5.   Taux d’imposition

Les taux annoncés pour cette cotisation sont de deux ordres :

  • Un taux général de 10%
  • En cas de participation substantielle (≥ 20%), un taux progressif de 0 à 10% :

 

B. La déclaration des plus-values : la porte ouverte aux requalifications en revenus divers ou professionnels

 

Il n’est pas déraisonnable d’envisager que cette nouvelle mesure reflète une volonté de justice fiscale. Les taux de taxation annoncés (de 0 à 10%) ne sont pas confiscatoires, et restent bien en deçà des différentes taxations qui existent sur le travail, les pensions, les dividendes, les loyers etc.

Mais au-delà de la taxation en tant que telle des plus-values réalisées, c’est la mécanique de déclaration qui s’avère être la véritable révolution : jusqu’à présent les contribuables (personnes physiques) qui cèdent des actions ne doivent pas systématiquement déclarer ces ventes.

En instaurant une taxation, même extrêmement faible, le législation impose aux contribuables de déclarer exhaustivement toutes les opérations qu’ils réalisent. Et si cette cotisation de solidarité semble annoncée comme étant strictement défini et encadrée, il n’en est pas de même des autres taxations au titre de revenus divers qui existent déjà pour les plus-values sur actions.

En effet, le régime actuel (qui n’a pas vocation à disparaitre) prévoit la taxation comme revenu divers à 33% des « plus-values sur actions ou parts qui (…) sont réalisées à l'occasion de la cession à titre onéreux de ces actions ou parts, en dehors de l'exercice d'une activité professionnelle, à l'exclusion des opérations de gestion normale d'un patrimoine privé ».

Et là où le bât blesse, c’est que la notion de gestion normale de patrimoine privé est floue, encadrée non pas par une législation stricte et claire mais par une interprétation doctrinale et jurisprudentielle mouvante.

L’enjeu majeur de cette mesure est don en réalité est la création d’un mapping de toutes les opérations réalisées, qui permettra au Fisc d’analyser et potentiellement contester la qualification donnée par les contribuables à leurs opérations.

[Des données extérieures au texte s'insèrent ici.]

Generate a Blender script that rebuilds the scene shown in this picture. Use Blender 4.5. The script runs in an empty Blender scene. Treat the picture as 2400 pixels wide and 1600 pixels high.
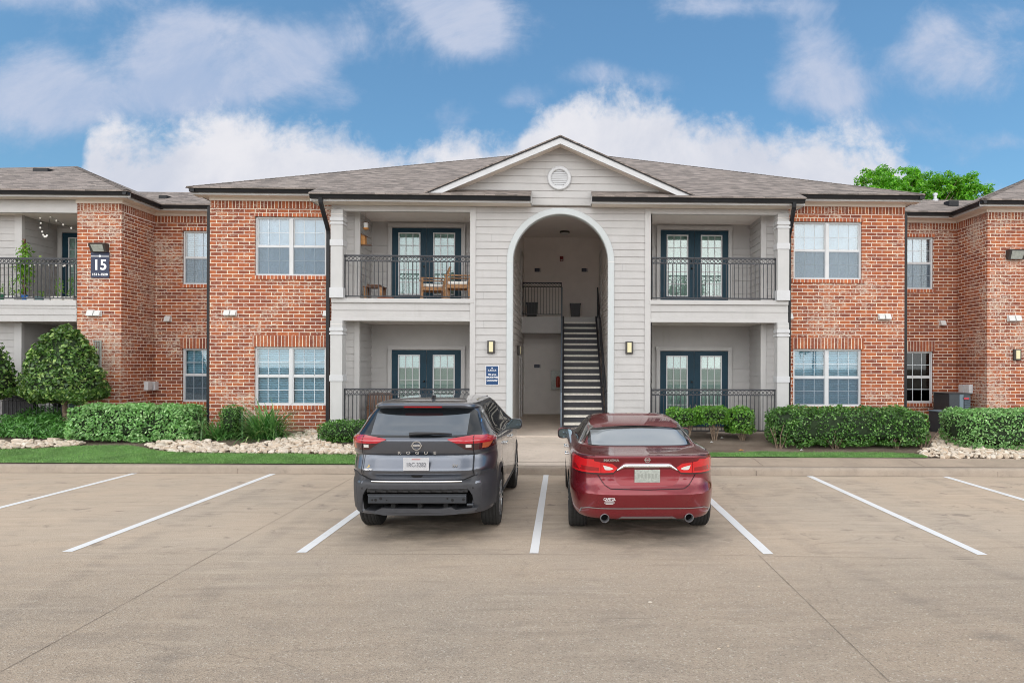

Une plus-value qui serait initialement déclarée sous le nouvel égide de la cotisation de solidarité pourrait ainsi se voir requalifiée en plus-value spéculative (en dehors de la gestion normale d’un patrimoine privée) taxée à 33% ou en plus-value professionnelle (taxée au taux progressive IPP et soumise aux cotisations sociales).

Nous ne pouvons donc qu’encourager les contribuables à rester attentifs à la nature des opérations qu’ils effectuent, et à consulter leurs conseillers avant toute prise de décision afin de planifier correctement la taxation qui s’appliquera à leur situation afin d’éviter toute mauvaise surprise a posteriori.